Lá no Pier Maurício de Nassau, espinha de concreto que fere a paisagem do Cais de Santa Rita, onde tudo é tão branco, tem varanda com vista pro oceano e playground. Mas, pra Miguel, o que importava mesmo era estar perto da mãe.

Ela tava trabalhando e não pode cuidar dele o tempo todo. A Sinhá não olhou o filho dela como ela olhava os seus. Colocou o menino no elevador porque não teve paciência com o choro dele como sua empregada tinha com o choro dos seus.
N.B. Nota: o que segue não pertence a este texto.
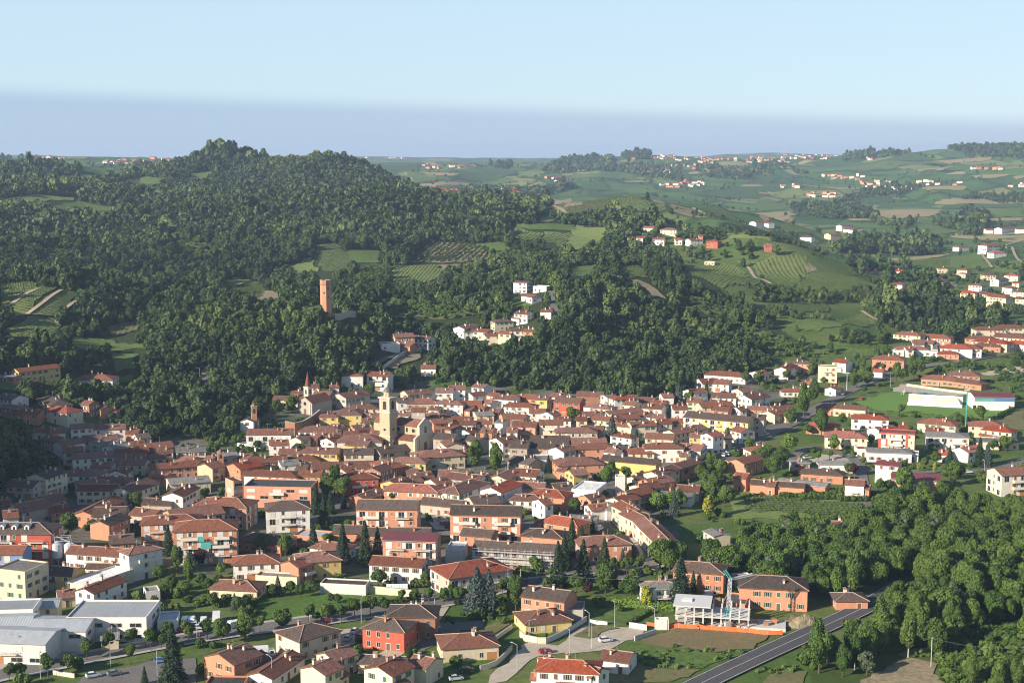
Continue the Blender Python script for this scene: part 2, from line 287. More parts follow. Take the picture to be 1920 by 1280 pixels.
SCRUB = [F2((140,780),(225,775),(230,865),(60,850)), F2((870,700),(1150,700),(1230,720),(1000,750),(900,745)), F1((1500,800),(1640,770),(1650,830),(1530,850)), F1((1000,640),(1180,660),(1150,720),(980,700)), F1((230,690),(420,700),(400,740),(240,735)), F2((180,960),(560,1000),(760,1060),(600,1080),(300,1060)), F3((250,1100),(400,1110),(560,1180),(720,1240),(640,1290),(500,1280),(330,1160)), F3((100,990),(250,1010),(240,1060),(120,1050)), F3((0,950),(110,960),(150,1030),(30,1010)), F3((450,880),(700,930),(560,990),(480,960))]
VINES = [  # polygon, row direction (degrees from the line of sight, clockwise), tone
 (F1((0,882),(190,868),(212,900),(20,1018),(0,1020)), -62, 0), (F1((48,1010),(232,895),(330,900),(152,1050)), -62, 0), (F1((165,1050),(352,915),(450,925),(322,1063)), -62, 0), (F1((12,1150),(152,1060),(318,1072),(340,1130),(240,1190),(150,1185)), -62, 0),
 (F1((1310,900),(1450,866),(1500,910),(1445,968),(1320,940)), 20, 2), (F1((1775,660),(1900,650),(1960,720),(1960,810),(1815,810)), 30, 1),
 (F2((290,780),(550,772),(565,838),(440,878),(285,868)), 8, 0), (F2((975,572),(1138,592),(1100,640),(990,630)), 12, 0), (F2((1152,592),(1296,592),(1250,670),(1122,642)), 12, 0),
 (F2((1150,452),(1280,402),(1420,372),(1540,402),(1440,488),(1290,498)), -40, 2), (F2((1480,372),(1620,362),(1850,460),(1750,478),(1560,440)), 25, 0),
 (F3((370,762),(560,722),(700,716),(690,800),(620,900),(540,888),(450,840)), -10, 0), (F3((720,722),(820,722),(960,800),(1000,838),(850,828),(700,808)), 70, 1), (F3((690,820),(1000,845),(1100,900),(900,920),(640,908)), 80, 0), (F3((0,772),(200,766),(318,772),(455,868),(440,888),(200,900),(60,832)), 10, 0), (F3((560,990),(800,985),(830,1030),(600,1050)), 75, 1),
 (F2((1565,775),(1680,778),(1720,845),(1615,835)), 60, 2), (F1((600,1120),(760,1090),(780,1140),(640,1170)), 10, 2), ([(1390,925),(1520,938),(1640,948),(1590,966),(1400,957)], 78, 1), (F3((860,1080),(1000,1040),(1100,1090),(900,1112)), 70, 0),
 (F3((130,440),(300,500),(290,530),(60,470)), 40, 1), (F3((1300,750),(1500,735),(1500,785),(1310,785)), 30, 1),
]
ORCHARD = F2((522,642),(700,650),(842,690),(800,748),(560,758),(372,754))
SOIL = [F1((1500,912),(1578,950),(1558,978),(1452,968)), F2((1600,845),(1680,860),(1840,960),(1760,960)), F2((560,775),(700,768),(690,790),(575,800)), F2((1200,410),(1290,400),(1330,440),(1260,455)), F3((680,790),(710,765),(755,810),(700,812)), F2((1180,445),(1260,450),(1280,495),(1230,470)), zz(480,640,4,[(1200,90),(1240,60),(1250,130),(1040,200),(940,200)])]
TOWN = [(-50,905),(60,905),(130,850),(100,800),(280,790),(420,800),(440,835),(480,800),(520,760),(640,735),(700,705),(830,725),(960,725),(1090,728),(1200,740),(1300,715),(1400,685),(1560,690),(1480,740),(1500,800),(1430,830),(1380,850),(1380,920),(1290,940),(1260,960),(1290,1050),(1200,1090),(960,1090),(820,1110),(500,1060),(400,1080),(280,1060),(270,1100),(0,1110),(-50,1000)]
def field_world(poly, shrink=None):
    pts = [hit(*p) for p in poly]; D = np.array([np.hypot(*q) for q in pts]); med = np.median(D); out = []
    for (px, py), q, d in zip(poly, pts, D):
        n = 0
        while d > 1.35 * med and n < 12:
            py += 1.0; q = hit(px, py); d = np.hypot(*q); n += 1
        out.append(q)
    return out, med
# terrain mesh
terr_cover = np.zeros((ZG.size, 4), np.float32); terr_cover[:, 3] = 1
_px, _py, _d = PXG.ravel(), PYG.ravel(), np.broadcast_to(DG, ZG.shape).ravel()
terr_cover[:, 0] = inpoly(_px, _py, TOWN) & (_d < 980)
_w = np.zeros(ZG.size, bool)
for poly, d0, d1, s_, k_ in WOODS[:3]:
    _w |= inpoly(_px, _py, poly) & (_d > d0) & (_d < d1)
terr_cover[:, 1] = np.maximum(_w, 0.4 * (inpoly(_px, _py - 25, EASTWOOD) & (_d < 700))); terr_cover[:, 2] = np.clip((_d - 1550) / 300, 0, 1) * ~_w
me = bpy.data.meshes.new('terrain')
nT, nD = ZG.shape; ii, jj = np.meshgrid(np.arange(nT - 1), np.arange(nD - 1), indexing='ij'); a = (ii * nD + jj).ravel()
quads = np.stack([a, a + nD, a + nD + 1, a + 1], 1).astype(np.int32)
me.vertices.add(ZG.size); me.vertices.foreach_set('co', np.stack([XG.ravel(), YG.ravel(), ZG.ravel()], 1).astype(np.float32).ravel())
me.loops.add(quads.size); me.loops.foreach_set('vertex_index', quads[:, ::-1].ravel())
me.polygons.add(len(quads)); me.polygons.foreach_set('loop_start', np.arange(0, quads.size, 4, dtype=np.int32))
me.update(calc_edges=True); me.polygons.foreach_set('use_smooth', np.ones(len(quads), bool))
at_ = me.color_attributes.new('cover', 'FLOAT_COLOR', 'POINT'); at_.data.foreach_set('color', terr_cover.ravel())
terrain = link('terrain', me); tag(terrain, 'rolling green valley floor and hills under the town', None, None, 'structure')
m, t, b = mat('terrain_ground', 0.95, 0.1); p = worldpos(t)
cov = node(t, 'ShaderNodeVertexColor', layer_name='cover'); sepc = node(t, 'ShaderNodeSeparateColor'); t.links.new(cov.outputs[0], sepc.inputs[0])
n1 = noise(t, 0.02, 6, 0.6, p).outputs[0]; n2 = noise(t, 0.25, 4, 0.6, p).outputs[0]
mead = mixc(t, mrange(t, n1, 0.35, 0.65), (0.062, 0.115, 0.024), (0.13, 0.155, 0.048)); mead = mixc(t, mrange(t, n2, 0.5, 0.75, 0, 0.7), mead, (0.040, 0.075, 0.020))
towng = mixc(t, mrange(t, noise(t, 0.05, 4, 0.6, p).outputs[0], 0.42, 0.58), (0.16, 0.145, 0.125), (0.055, 0.09, 0.03)); towng = mixc(t, mrange(t, n2, 0.45, 0.7, 0, 0.6), towng, (0.10, 0.095, 0.085))
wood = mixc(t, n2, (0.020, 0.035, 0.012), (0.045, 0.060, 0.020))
vor = node(t, 'ShaderNodeTexVoronoi'); vor.inputs['Scale'].default_value = 0.0075; mp = node(t, 'ShaderNodeMapping'); mp.inputs['Scale'].default_value = (1.0, 0.55, 0.0); mp.inputs['Rotation'].default_value = (0, 0, 0.5); t.links.new(p, mp.inputs[0]); t.links.new(mp.outputs[0], vor.inputs['Vector'])
sepv = node(t, 'ShaderNodeSeparateColor'); t.links.new(vor.outputs['Color'], sepv.inputs[0])
farm = ramp(t, sepv.outputs[0], [(0.0, (0.045, 0.095, 0.028)), (0.3, (0.085, 0.155, 0.042)), (0.5, (0.055, 0.115, 0.034)), (0.75, (0.12, 0.18, 0.055)), (0.9, (0.19, 0.20, 0.08)), (1.0, (0.28, 0.24, 0.12))])
farm = mixc(t, mrange(t, noise(t, 0.012, 5, 0.6, p).outputs[0], 0.56, 0.63), farm, (0.022, 0.042, 0.018))
ved = node(t, 'ShaderNodeTexVoronoi', feature='DISTANCE_TO_EDGE'); ved.inputs['Scale'].default_value = 0.0075; t.links.new(mp.outputs[0], ved.inputs['Vector']); farm = mixc(t, mrange(t, ved.outputs['Distance'], 0.015, 0.05, 0.8, 0.0), farm, (0.03, 0.055, 0.02))
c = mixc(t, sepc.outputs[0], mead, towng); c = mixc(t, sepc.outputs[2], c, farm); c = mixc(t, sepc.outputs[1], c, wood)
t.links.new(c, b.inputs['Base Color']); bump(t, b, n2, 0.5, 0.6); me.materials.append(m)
def drape(name, wpts, med, material, off=None, step=None):
    bm = bmesh.new(); pts = []
    for k in range(len(wpts)):
        a0, b0 = np.array(wpts[k]), np.array(wpts[(k + 1) % len(wpts)]); pts.append(a0)
    vs = [bm.verts.new((q[0], q[1], 0)) for q in pts]
    try: bm.faces.new(vs)
    except Exception: bm.free(); return None
    bmesh.ops.triangulate(bm, faces=bm.faces[:]); step = step or max(2.5, med * 0.009)
    for _ in range(8):
        es = [e for e in bm.edges if e.calc_length() > step]
        if not es or len(bm.faces) > 9000: break
        bmesh.ops.subdivide_edges(bm, edges=es, cuts=1, use_grid_fill=False); bmesh.ops.triangulate(bm, faces=[f for f in bm.faces if len(f.verts) > 3])
    co = np.array([v.co[:2] for v in bm.verts]); z = ground(co[:, 0], co[:, 1]) + (off if off is not None else 0.25 + 2.5e-4 * med)
    for v in bm.verts:
        if v.is_boundary:
            k_ = med * 0.0035; v.co.x += (float(vnoise(np.array(v.co.x / 3.1), np.array(v.co.y / 3.1))) - .5) * 2 * k_; v.co.y += (float(vnoise(np.array(v.co.x / 2.7 + 40), np.array(v.co.y / 2.7))) - .5) * 3 * k_
    co = np.array([v.co[:2] for v in bm.verts]); z = ground(co[:, 0], co[:, 1]) + (off if off is not None else 0.25 + 2.5e-4 * med)
    for v, zv in zip(bm.verts, z): v.co.z = zv
    bm.normal_update()
    for f in bm.faces:
        if f.normal.z < 0: f.normal_flip()
        f.smooth = True
    me = bpy.data.meshes.new(name); bm.to_mesh(me); bm.free(); me.materials.append(material); o = link(name, me); o['kind'] = 'structure'; return o
M_tan = noisy_mat('ripe_stubble', (0.34, 0.27, 0.13), (0.26, 0.21, 0.10), 0.02, fine=0.2, c3=(0.22, 0.19, 0.09))
M_gr = [noisy_mat('meadow_green', (0.082, 0.148, 0.028), (0.13, 0.175, 0.045), 0.03, fine=0.4), noisy_mat('light_meadow', (0.20, 0.25, 0.065), (0.145, 0.20, 0.048), 0.04, fine=0.4), noisy_mat('dark_crop', (0.05, 0.105, 0.028), (0.075, 0.13, 0.036), 0.02, fine=0.3)]
M_vsoil = [noisy_mat('vineyard_grass', (0.16, 0.21, 0.06), (0.20, 0.22, 0.075), 0.05, fine=0.5), noisy_mat('vineyard_dark_grass', (0.10, 0.145, 0.05), (0.13, 0.15, 0.06), 0.05, fine=0.5), noisy_mat('vineyard_dry_grass', (0.17, 0.16, 0.07), (0.12, 0.13, 0.05), 0.05, fine=0.5)]
M_soil = noisy_mat('bare_soil', (0.34, 0.27, 0.18), (0.25, 0.20, 0.13), 0.08, fine=0.6, c3=(0.16, 0.15, 0.08))
M_scrub = noisy_mat('scrub_grass', (0.11, 0.14, 0.05), (0.15, 0.16, 0.07), 0.06, fine=0.5)
CLEAR = [[(600,521),(623,521),(623,576),(600,576)]]
for poly in TAN: w, d = field_world(poly); drape('stubble_field', w, d, M_tan); CLEAR.append(poly)
for poly, k in GREEN: w, d = field_world(poly); drape('meadow', w, d, M_gr[k]); CLEAR.append(poly)
for poly in SCRUB: w, d = field_world(poly); drape('scrub_slope', w, d, M_scrub)
VW = []
for poly, ang, k in VINES: w, d = field_world(poly); drape('vineyard_ground', w, d, M_vsoil[k]); VW.append((w, d, ang, k)); CLEAR.append(poly)
ow, od = field_world(ORCHARD); drape('orchard_ground', ow, od, M_soil); CLEAR.append(ORCHARD)
for poly in SOIL: w, d = field_world(poly); drape('bare_bank', w, d, M_soil, 0.5 + 3e-4 * d); CLEAR.append(poly)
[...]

Botou ele no elevador para não ser mais importunada.

Miguel não caiu.

Foi empurrado pelo racismo, pela negligência branca, pela realeza que se acha mais soberana do que a vida de um menino que nasceu para ser rei. Para a família, não se trata de fatalidade. Fatalidades são inevitáveis.

A morte de Miguel poderia ter sido evitada se esse país fosse tão antirracista quanto mostram as postagens das redes sociais. Se a imprensa poupasse a dor da família de exposição e estampasse a imagem e o nome da indiciada, se Justiça não fosse vendida por 20 mil.

Como disse a tia Cristina: “A justiça dos homens pode ser falha. Mas a de Deus, não”. Xangô proverá!